■ STATED GOAL:
Give back every line exactly as it appears, pictures excluded.

■ DATA SEGMENT:
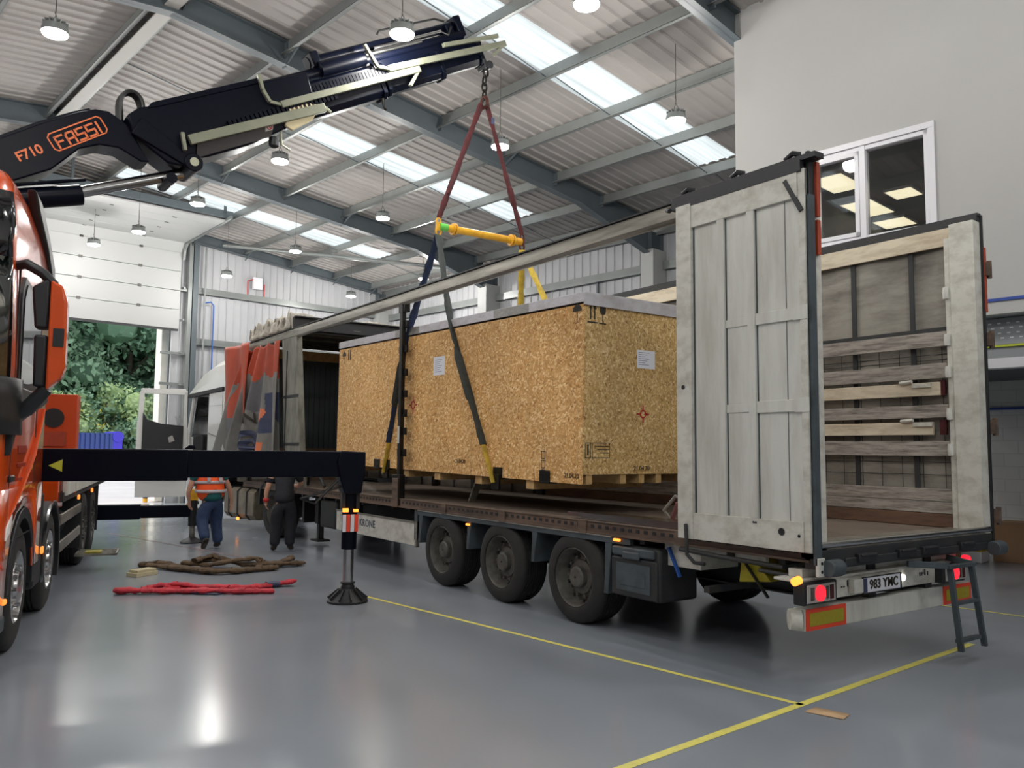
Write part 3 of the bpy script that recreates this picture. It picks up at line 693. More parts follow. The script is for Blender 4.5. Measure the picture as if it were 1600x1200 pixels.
P('cross_member', mb, M_chassis)
# cant rails
def canta(y, sg):
    mb = MB(); mb.prism([(-.05, 3.73), (.0, 3.72), (.035, 3.75), (.04, 3.84), (.03, 3.88), (-.06, 3.885), (-.06, 3.75)], lambda p, q, t: (t, y+sg*p, q), -.02, 13.5)
    return mb
P('roof_rail', canta(-.03, 1), M_railal, bevel=.004)
P('roof_rail', MB().box(-.02, 13.5, -TW-.04, -TW+.06, 3.83, 3.9), M_chassis, bevel=.004)
mb = MB(); mb.box(-.02, 13.5, -.04, .02, 3.885, 3.9); P('rail_seal', mb, M_blackm)
mb = MB(); mb.box(-.02, 13.5, -TW-.03, -TW+.04, 3.885, 3.92); P('rail_seal', mb, M_blackm)
# rear posts
mb = MB(); mb.box(-.02, .13, -.11, .0, .93, 3.9); P('rear_post', mb, M_trwhite2, bevel=.006)
mb = MB(); mb.box(-.03, .0, -.03, .035, .88, 3.94); P('door_gasket', mb, M_blackm, bevel=.004)
mb = MB(); mb.box(-.02, .2, -TW, -TW+.13, .93, 3.84).box(-.0, .26, -TW+.05, -TW+.11, .95, 3.72); P('rear_post', mb, M_trwhite2, bevel=.006)
mb = MB(); mb.box(-.035, .0, -TW-.03, -TW+.0, .93, 3.9); P('door_gasket', mb, M_blackm)
# little stake pockets on the right rear post
for z in (3.2, 2.76, 2.46, 2.07, 1.74):
    mb = MB(); mb.tube([(.25, -TW+.112, z-.05), (.25, -TW+.12, z), (.25, -TW+.112, z+.05)], .028, 10); P('board_holder', mb, M_trwhite, bevel=0)
# orange marker strips on posts
P('orange_marker', MB().box(-.05, -.0, -.07, -.03, 3.45, 3.86).box(-.05, -.0, -.07, -.03, 3.16, 3.42), M_cred)
P('orange_marker', MB().box(-.04, -.0, -TW-.06, -TW-.02, 3.0, 3.6), M_cred)
# top hardware, bent roof end bracket
mb = MB(); mb.box(-.12, 1.3, -.02, .09, 3.86, 3.9).box(.0, 1.3, .05, .1, 3.78, 3.87).tube([(1.28, .06, 3.82), (1.36, .1, 3.8), (1.3, .12, 3.78)], .02, 8)
for x in (1.15, .62, .1): mb.tube([(x-.07, .05, 3.92), (x-.02, .07, 3.94), (x+.06, .05, 3.92)], .022, 8)
P('door_top_track', mb, M_blackm, bevel=.004)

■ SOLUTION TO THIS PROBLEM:
Write part 3 of the bpy script that recreates this picture. It picks up at line 693. More parts follow. The script is for Blender 4.5. Measure the picture as if it were 1600x1200 pixels.
P('cross_member', mb, M_chassis)
# cant rails
def canta(y, sg):
    mb = MB(); mb.prism([(-.05, 3.73), (.0, 3.72), (.035, 3.75), (.04, 3.84), (.03, 3.88), (-.06, 3.885), (-.06, 3.75)], lambda p, q, t: (t, y+sg*p, q), -.02, 13.5)
    return mb
P('roof_rail', canta(-.03, 1), M_railal, bevel=.004)
P('roof_rail', MB().box(-.02, 13.5, -TW-.04, -TW+.06, 3.83, 3.9), M_chassis, bevel=.004)
mb = MB(); mb.box(-.02, 13.5, -.04, .02, 3.885, 3.9); P('rail_seal', mb, M_blackm)
mb = MB(); mb.box(-.02, 13.5, -TW-.03, -TW+.04, 3.885, 3.92); P('rail_seal', mb, M_blackm)
# rear posts
mb = MB(); mb.box(-.02, .13, -.11, .0, .93, 3.9); P('rear_post', mb, M_trwhite2, bevel=.006)
mb = MB(); mb.box(-.03, .0, -.03, .035, .88, 3.94); P('door_gasket', mb, M_blackm, bevel=.004)
mb = MB(); mb.box(-.02, .2, -TW, -TW+.13, .93, 3.84).box(-.0, .26, -TW+.05, -TW+.11, .95, 3.72); P('rear_post', mb, M_trwhite2, bevel=.006)
mb = MB(); mb.box(-.035, .0, -TW-.03, -TW+.0, .93, 3.9); P('door_gasket', mb, M_blackm)
# little stake pockets on the right rear post
for z in (3.2, 2.76, 2.46, 2.07, 1.74):
    mb = MB(); mb.tube([(.25, -TW+.112, z-.05), (.25, -TW+.12, z), (.25, -TW+.112, z+.05)], .028, 10); P('board_holder', mb, M_trwhite, bevel=0)
# orange marker strips on posts
P('orange_marker', MB().box(-.05, -.0, -.07, -.03, 3.45, 3.86).box(-.05, -.0, -.07, -.03, 3.16, 3.42), M_cred)
P('orange_marker', MB().box(-.04, -.0, -TW-.06, -TW-.02, 3.0, 3.6), M_cred)
# top hardware, bent roof end bracket
mb = MB(); mb.box(-.12, 1.3, -.02, .09, 3.86, 3.9).box(.0, 1.3, .05, .1, 3.78, 3.87).tube([(1.28, .06, 3.82), (1.36, .1, 3.8), (1.3, .12, 3.78)], .02, 8)
for x in (1.15, .62, .1): mb.tube([(x-.07, .05, 3.92), (x-.02, .07, 3.94), (x+.06, .05, 3.92)], .022, 8)
P('door_top_track', mb, M_blackm, bevel=.004)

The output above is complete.